Each of the new accommodations will be 12 feet tall, 13 feet wide, and 32 feet long — and the igloo's northeastern wall will be made of crystal-clear Arctic glass. The property is set on 100 acres within the boreal forest for prime dark sky viewing, but the amenities are anything but rustic. The igloos have flushable toilets, heated toilet seats, and rainfall showers. One of the new spaces will be able to fit a family of five, while the others can house a couple and one child. 

Borealis basecamp in Alaska
Credit: Courtesy of Borealis Basecamp

"We spread the cubes out more to allow for more privacy and to let guests immerse themselves in the boreal forest," Borealis Basecamp owner and Alaskan local Adriel Butler said in a statement shared with Travel + Leisure. "It's thrilling to see our dreams for this property take shape and we can't wait for guests to experience them."

Borealis basecamp in Alaska
Credit: Courtesy of Borealis Basecamp

The new style of aurora viewing will be bookable as part of two-to-four-night packages for its debut season starting November 15. Rates start at $1,794 per person.

Also new for Borealis Basecamp this year is summer stays in its dome igloos. While Fairbanks' aurora season is from August 21 to April 21, the summer months offer a different experience: nearly 24 hours of sunlight.

Borealis basecamp in Alaska
Credit: Courtesy of Borealis Basecamp

"Many guests have told us they'd be interested in staying here in the summer, so this was a natural extension for us," Butler added. To take advantage of the long days, they built out automatic canopy beds in the domes and are pairing the stays with experiential one-to-three night packages, starting at $591 per person, including round-trip transportation from Fairbanks. 
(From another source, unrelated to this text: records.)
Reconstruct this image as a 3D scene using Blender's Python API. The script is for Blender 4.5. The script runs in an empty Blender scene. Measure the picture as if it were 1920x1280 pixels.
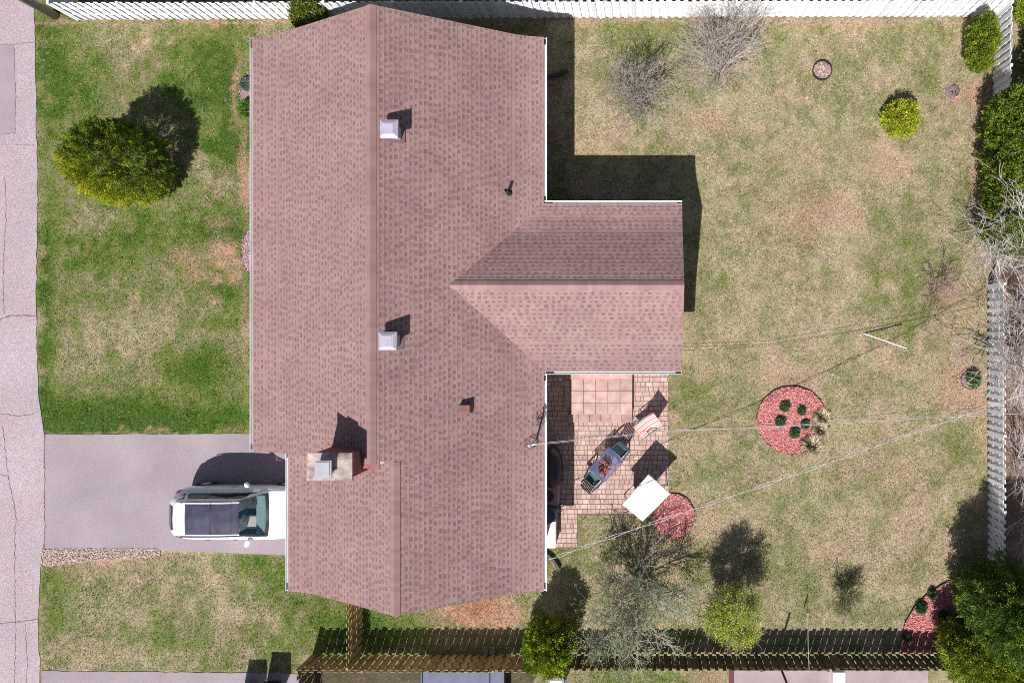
import bpy, math, random
import numpy as np
from mathutils import Vector, Matrix
random.seed(7); rng = np.random.default_rng(11)
sc = bpy.context.scene; COL = sc.collection
R = math.radians
# ------------------------------------------------------------------ camera, sky, sun, exposure
H = 25.2                     # drone height in metres; the origin lies straight below it
F = 1280.0; NX, NY = 1205.0, 620.0
cam = bpy.data.objects.new("camera", bpy.data.cameras.new("camera")); COL.objects.link(cam)
cam.location = (0, 0, H); cam.rotation_euler = (0, 0, 0)
cam.data.sensor_width = 36; cam.data.lens = 24
cam.data.shift_x = (960 - NX) / 1920; cam.data.shift_y = (NY - 640) / 1920
cam.data.clip_end = 1000; sc.camera = cam
SDX, SDY = 0.2286, 0.789     # shadow displacement per metre of height
el = math.atan(1 / math.hypot(SDX, SDY))
w = bpy.data.worlds.new("World"); sc.world = w; w.use_nodes = True
wn = w.node_tree.nodes; wl_ = w.node_tree.links
bg = wn["Background"]; sky = wn.new("ShaderNodeTexSky"); sky.sky_type = 'NISHITA'
sky.sun_disc = False; sky.sun_elevation = el
sky.sun_rotation = math.atan2(-SDX, -SDY)
sky.dust_density = 1.5
wtc = wn.new("ShaderNodeTexCoord"); cn = wn.new("ShaderNodeTexNoise")
cn.inputs['Scale'].default_value = 4.5; cn.inputs['Detail'].default_value = 7; cn.inputs['Distortion'].default_value = 0.6
cr = wn.new("ShaderNodeMapRange"); cr.inputs[1].default_value = .54; cr.inputs[2].default_value = .72; cr.inputs[4].default_value = .6
cm = wn.new("ShaderNodeMix"); cm.data_type = 'RGBA'; cm.inputs[7].default_value = (5, 5, 5.4, 1)
wl_.new(wtc.outputs['Generated'], cn.inputs['Vector']); wl_.new(cn.outputs['Fac'], cr.inputs[0])
wl_.new(cr.outputs[0], cm.inputs[0]); wl_.new(sky.outputs[0], cm.inputs[6]); wl_.new(cm.outputs[2], bg.inputs[0])
bg.inputs[1].default_value = 0.058
sd = bpy.data.lights.new("sun", 'SUN'); so = bpy.data.objects.new("sun", sd); COL.objects.link(so)
sd.energy = 4.8; sd.angle = R(0.5); sd.color = (1, .97, .945)
so.rotation_euler = Vector((SDX, SDY, -1)).to_track_quat('-Z', 'Y').to_euler(); so.location = (-8, -20, 40)
sc.view_settings.view_transform = 'Standard'; sc.view_settings.look = 'None'
sc.cycles.filter_width = 1.0; sc.cycles.use_denoising = False
sc.view_settings.exposure = 0.55; sc.view_settings.gamma = 1

def P(px, py, z=0.0):
    k = (H - z) / F
    return Vector(((px - NX) * k, (NY - py) * k, z))
# ------------------------------------------------------------------ materials
def mat(name, col=(.5, .5, .5), rough=.8, var=.15, scale=6, var2=.0, scale2=60, bump=0., bscale=60, metal=0, spec=.3,
        attr=False, transl=0, alpha=1, coat=0, tint=None, bdist=.02):
    m = bpy.data.materials.new(name); m.use_nodes = True
    N = m.node_tree.nodes; L = m.node_tree.links; p = N["Principled BSDF"]
    geo = N.new("ShaderNodeNewGeometry")
    if attr:
        a = N.new("ShaderNodeVertexColor"); a.layer_name = "Col"; c = a.outputs[0]
    else:
        r = N.new("ShaderNodeRGB"); r.outputs[0].default_value = (*col, 1); c = r.outputs[0]
    if tint:
        tn = N.new("ShaderNodeTexNoise"); tn.inputs['Scale'].default_value = tint[1]; tn.inputs['Detail'].default_value = 5
        tr = N.new("ShaderNodeMapRange"); tr.inputs[1].default_value = .45; tr.inputs[2].default_value = .68
        tm = N.new("ShaderNodeMix"); tm.data_type = 'RGBA'; tm.inputs[7].default_value = (*tint[0], 1)
        L.new(geo.outputs['Position'], tn.inputs['Vector']); L.new(tn.outputs['Fac'], tr.inputs[0]); L.new(tr.outputs[0], tm.inputs[0])
        L.new(c, tm.inputs[6]); c = tm.outputs[2]
    for v, s in ((var, scale), (var2, scale2)):
        if v:
            n = N.new("ShaderNodeTexNoise"); n.inputs['Scale'].default_value = s; n.inputs['Detail'].default_value = 4
            mr = N.new("ShaderNodeMapRange"); mr.inputs[1].default_value = .3; mr.inputs[2].default_value = .7
            mr.inputs[3].default_value = 1 - v; mr.inputs[4].default_value = 1 + v
            mx = N.new("ShaderNodeMix"); mx.data_type = 'RGBA'; mx.blend_type = 'MULTIPLY'; mx.inputs[0].default_value = 1
            L.new(geo.outputs['Position'], n.inputs['Vector']); L.new(n.outputs['Fac'], mr.inputs[0])
            L.new(c, mx.inputs[6]); L.new(mr.outputs[0], mx.inputs[7]); c = mx.outputs[2]
    L.new(c, p.inputs['Base Color'])
    p.inputs['Roughness'].default_value = rough; p.inputs['Metallic'].default_value = metal
    p.inputs['Specular IOR Level'].default_value = spec; p.inputs['Alpha'].default_value = alpha
    p.inputs['Coat Weight'].default_value = coat; p.inputs['Coat Roughness'].default_value = .05
    if bump:
        n = N.new("ShaderNodeTexNoise"); n.inputs['Scale'].default_value = bscale; n.inputs['Detail'].default_value = 3
        b = N.new("ShaderNodeBump"); b.inputs['Strength'].default_value = bump; b.inputs['Distance'].default_value = bdist
        L.new(geo.outputs['Position'], n.inputs['Vector']); L.new(n.outputs['Fac'], b.inputs['Height']); L.new(b.outputs[0], p.inputs['Normal'])
    if transl:
        t = N.new("ShaderNodeBsdfTranslucent"); ms = N.new("ShaderNodeMixShader"); ms.inputs[0].default_value = transl
        L.new(c, t.inputs[0]); L.new(p.outputs[0], ms.inputs[1]); L.new(t.outputs[0], ms.inputs[2])
        L.new(ms.outputs[0], N["Material Output"].inputs[0])
    return m
M = {}
M['lawn'] = mat('lawn', attr=True, rough=.95, var=.22, scale=9, var2=.45, scale2=34, bump=.6, bscale=45, spec=.1, bdist=.03)
M['blade'] = mat('grass_blade', attr=True, rough=.8, var=0, spec=.15, transl=.2)
M['road'] = mat('road_asphalt', (.33, .272, .295), .9, .08, .5,   .42, 32, .6, 55, spec=.2, tint=((.35, .26, .275), .35), bdist=.01)
M['patch'] = mat('asphalt_patch', (.27, .22, .245), .9, .08, 1.2, .18, 50, .3, 70, spec=.2)
M['drive'] = mat('driveway_asphalt', (.265, .215, .243), .9, .08, .6, .22, 46, .5, 70, spec=.2, tint=((.285, .235, .25), .7), bdist=.01)
M['crack'] = mat('crack_dark', (.14, .11, .11), .95, .3, 10)
M['gravel'] = mat('pink_gravel', attr=True, rough=.9, var=.2, scale=30)
M['shingle'] = mat('asphalt_shingle', attr=True, rough=.92, var=.09, scale=.9, var2=.16, scale2=70, bump=.25, bscale=120, spec=.2, bdist=.006)
M['white'] = mat('white_paint', (.80, .80, .80), .5, .04, 3, .03, 25)
M['gutter'] = mat('white_aluminium', (.78, .78, .77), .4, .06, 2, .05, 18)
M['siding'] = mat('cream_siding', (.55, .50, .45), .7, .05, 3)
M['fence_white'] = mat('weathered_white_boards', attr=True, rough=.7, var=.06, scale=4, var2=.05, scale2=30)
M['fence_wood'] = mat('cedar_boards', attr=True, rough=.85, var=.25, scale=5, var2=.2, scale2=40)
M['brick'] = None
M['concrete'] = mat('stained_concrete', (.42, .34, .31), .9, .28, 3.0, .12, 30, .3, 50, tint=((.17, .14, .13), 2.2))
M['metal'] = mat('grey_metal', (.33, .32, .36), .4, .1, 6, metal=.3, spec=.5)
M['metal_pale'] = mat('pale_metal', (.37, .35, .42), .45, .12, 6, .08, 30, metal=.1, spec=.5)
M['black'] = mat('black_plastic', (.02, .02, .022), .45, .2, 8, spec=.5)
M['edging'] = mat('dark_edging', (.03, .027, .03), .6, .2, 8)
M['copper'] = mat('red_vent', (.20, .085, .07), .6, .2, 8)
M['paver'] = mat('paver', attr=True, rough=.9, var=.20, scale=3.5, var2=.18, scale2=45, bump=.3, bscale=60, spec=.2, bdist=.01)
M['joint'] = mat('paver_joint_sand', (.15, .105, .09), .95, .25, 12)
M['mulch'] = mat('red_mulch', (.38, .135, .125), .95, .3, 3, .45, 30, .9, 38, bdist=.05)
M['chips'] = mat('mulch_chip', attr=True, rough=.95, var=.2, scale=10)
M['bark'] = mat('bark_grey', attr=True, rough=.9, var=.2, scale=10, var2=.15, scale2=60)
M['leaf'] = mat('leaf', attr=True, rough=.6, var=.0, spec=.25, transl=.22)
M['car'] = mat('white_car_paint', (.88, .88, .91), .25, 0, coat=.8, spec=.5)
M['glass_dark'] = mat('dark_glass', (.010, .010, .016), .04, 0, spec=.9)
M['glass_side'] = mat('side_glass', (.010, .010, .016), .04, 0, spec=.9, alpha=.6)
M['sunroof'] = mat('roof_glass_cloud_mottle', (.05, .046, .075), .07, .45, 2.5, spec=1.0, coat=1)  # noise in the base colour paints cloud reflections onto the dark glass
M['windshield'] = mat('windshield_glass', (.02, .07, .09), .03, 0, spec=.8, alpha=.24)
M['cream'] = mat('cream_leather', (.80, .77, .68), .6, .06, 8)
M['dash'] = mat('teal_grey_dash', (.16, .25, .27), .6, .1, 8)
M['rubber'] = mat('rubber', (.02, .02, .02), .8, .1, 10)
M['chrome'] = mat('chrome', (.7, .7, .72), .15, 0, metal=1)
M['red_lamp'] = mat('red_lamp', (.25, .01, .02), .15, 0, spec=.6, coat=1)
M['green_plastic'] = mat('green_plastic', (.018, .06, .075), .45, .12, 10, spec=.4)
M['table_glass'] = mat('table_glass', (.10, .13, .26), .06, 0, spec=.9, alpha=.45)
M['canvas'] = mat('white_canvas', (.80, .78, .74), .8, .03, 4, .03, 40)
M['steel'] = mat('steel_tube', (.25, .25, .26), .4, .05, 10, metal=.6)
M['cable'] = mat('cable_grey', (.40, .39, .40), .6, .2, 3)
M['metal_pale2'] = mat('pale_cable', (.44, .43, .44), .5, .15, 3)
M['cable_dark'] = mat('cable_dark', (.05, .05, .055), .6, .2, 3)
M['box_white'] = mat('beige_plastic', (.66, .61, .56), .6, .05, 5)
M['polewood'] = mat('weathered_pole', (.32, .27, .25), .85, .2, 3, .25, 40)
M['tarp'] = mat('blue_grey_cover', (.080, .090, .145), .6, .15, 3, .1, 20)
M['stone'] = mat('grey_stone', (.17, .13, .12), .9, .3, 7, .2, 40)
M['slab'] = mat('pink_concrete_pad', (.31, .235, .24), .9, .12, 1.5, .12, 30)
M['maroon'] = mat('maroon_post', (.10, .025, .025), .7, .2, 6)
M['fluff'] = mat('pebble_fill', attr=True, rough=.9, var=.15, scale=20)
M['copper2'] = mat('brown_flashing', (.16, .10, .10), .6, .15, 8)
M['flower'] = mat('petal', attr=True, rough=.7, var=0, transl=.2)
M['stripe'] = mat('striped_cloth', attr=True, rough=.85, var=.08, scale=20)
M['trim'] = mat('window_glass', (.03, .04, .05), .08, 0, spec=.7)
def brick_mat():
    m = bpy.data.materials.new('chimney_brick'); m.use_nodes = True; N = m.node_tree.nodes; L = m.node_tree.links
    p = N["Principled BSDF"]; tc = N.new("ShaderNodeTexCoord"); b = N.new("ShaderNodeTexBrick")
    sx = N.new("ShaderNodeSeparateXYZ"); ad = N.new("ShaderNodeMath"); cb = N.new("ShaderNodeCombineXYZ")
    L.new(tc.outputs['Object'], sx.inputs[0]); L.new(sx.outputs[0], ad.inputs[0]); L.new(sx.outputs[1], ad.inputs[1])
    L.new(ad.outputs[0], cb.inputs[0]); L.new(sx.outputs[2], cb.inputs[1]); L.new(cb.outputs[0], b.inputs['Vector'])
    b.inputs['Scale'].default_value = 1; b.inputs['Brick Width'].default_value = .21; b.inputs['Row Height'].default_value = .075
    b.inputs['Mortar Size'].default_value = .006
    b.inputs['Color1'].default_value = (.20, .055, .045, 1); b.inputs['Color2'].default_value = (.27, .09, .07, 1); b.inputs['Mortar'].default_value = (.25, .2, .18, 1)
    L.new(b.outputs[0], p.inputs['Base Color']); p.inputs['Roughness'].default_value = .9
    return m
M['brick'] = brick_mat()
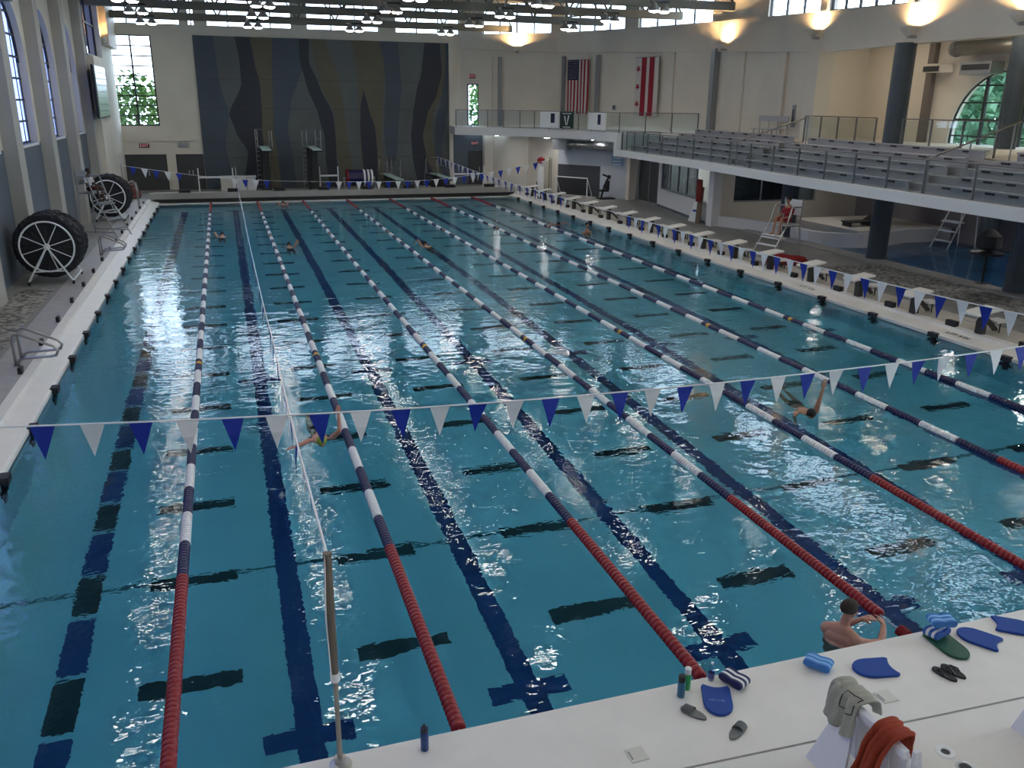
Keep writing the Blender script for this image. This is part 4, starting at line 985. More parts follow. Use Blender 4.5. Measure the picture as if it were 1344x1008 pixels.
def cover_reel():
    r=thing('cover_reel','reel of navy lane rope with white bands on the far deck','reel',(11.15,51.2,DK))
    ax=.85
    MB().at((0,0,ax)).lathe([(.1,0),(.50,.02),(.50,.5),(.50,1.0),(.5,1.55),(.1,1.57)],22,'X').build('rolled_rope',NAVY,r,smooth=False)
    MB().at((0,0,ax)).lathe([(.1,-.05),(.55,-.04),(.55,.06),(.1,.07)],22,'X').build('red_end',RED,r)
    for x in (1.0,1.25,1.48): MB().at((x,0,ax)).lathe([(.505,0),(.515,.02),(.515,.11),(.505,.13)],22,'X').build('white_band',WHITEP,r)
    for x in (-.2,1.75):
        for s in (-1,1): MB().tube([(x,0,ax),(x,s*.55,0)],.035,8).build('leg',GREYM,r)
    MB().tube([(-.25,0,ax),(1.8,0,ax)],.04,8).build('axle',GREYM,r)
cover_reel()
# mats stacked in the far left corner, tall items at the far right
r=thing('mat_stack','stack of faded red mats in the far left corner','mats',(-1.75,50.0,DK))
for k,(w_,h_) in enumerate(((.62,.18),(.60,.2),(.52,.2),(.42,.18),(.32,.16))):
    z=sum((.18,.2,.2,.18,.16)[:k]); MB().box(-.3,-.3+w_*1.6,-.6,.6,z+.005,z+h_).build('mat',mat('mat_red%d'%k,(.20-.015*k,.07,.06),.8),r,bevel=.03)
r=thing('folded_umbrella','folded white mesh umbrella with a dark red top by the far right corner','umbrella',(23.0,47.6,DK)); MB().lathe([(.05,.1),(.20,.25),(.24,.8),(.2,1.5),(.1,1.9)],12).build('folded_cover',WHITEP,r); MB().lathe([(.1,1.85),(.26,1.9),(.24,2.15),(.05,2.25)],12).build('red_cap',RED,r); MB().tube([(0,0,0),(0,0,2.3)],.03,8).build('pole',GREYM,r); MB().lathe([(.28,0),(.28,.06),(.05,.1)],14).build('base',BLACK,r)
r=thing('tool_pole','yellow-green pole leaning beside the folded umbrella','pole',(23.55,47.6,DK)); MB().tube([(0,0,0),(.12,.25,2.2)],.035,8).build('shaft',mat('pole_olive',(.25,.22,.05),.6),r)
r=thing('goal','white water polo goal in front of the grey shutter','goal',(23.55,46.3,DK),AW)
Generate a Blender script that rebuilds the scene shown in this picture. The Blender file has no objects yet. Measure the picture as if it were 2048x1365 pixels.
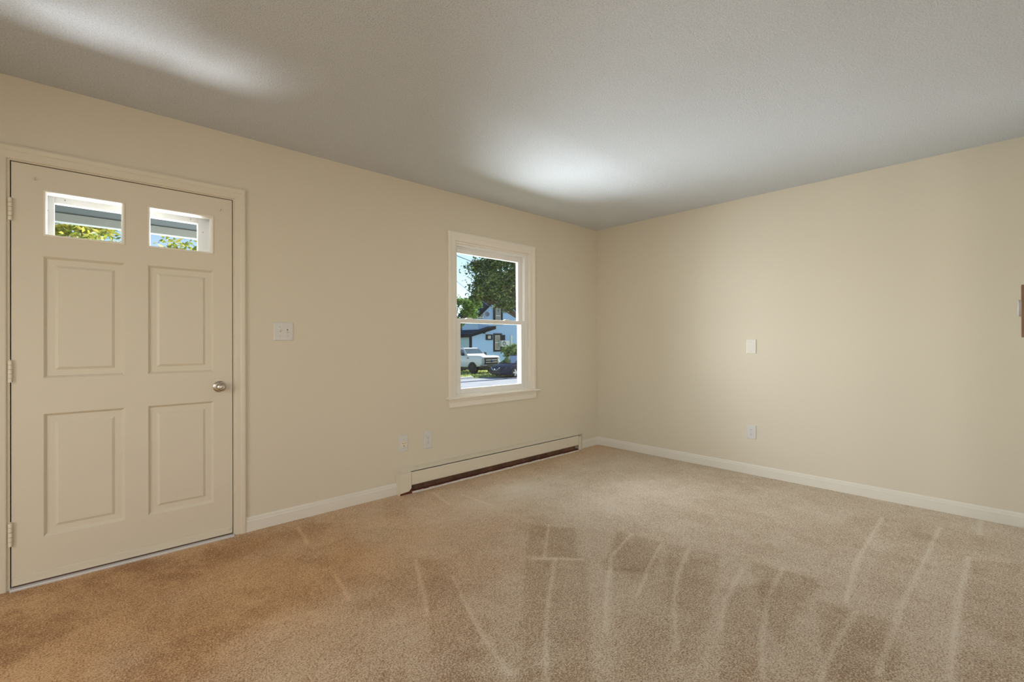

The activities include a guided driving tour from Dalton Highway to the Arctic Circle, a UTV ride through White Mountains Recreation Area, a reindeer walking tour, and an Alaska sled dog kennel visit with photo opportunities. All the tours, as well as dining at the newly expanded Latitude 65 restaurant, can also be booked by travelers not staying at Borealis Basecamp.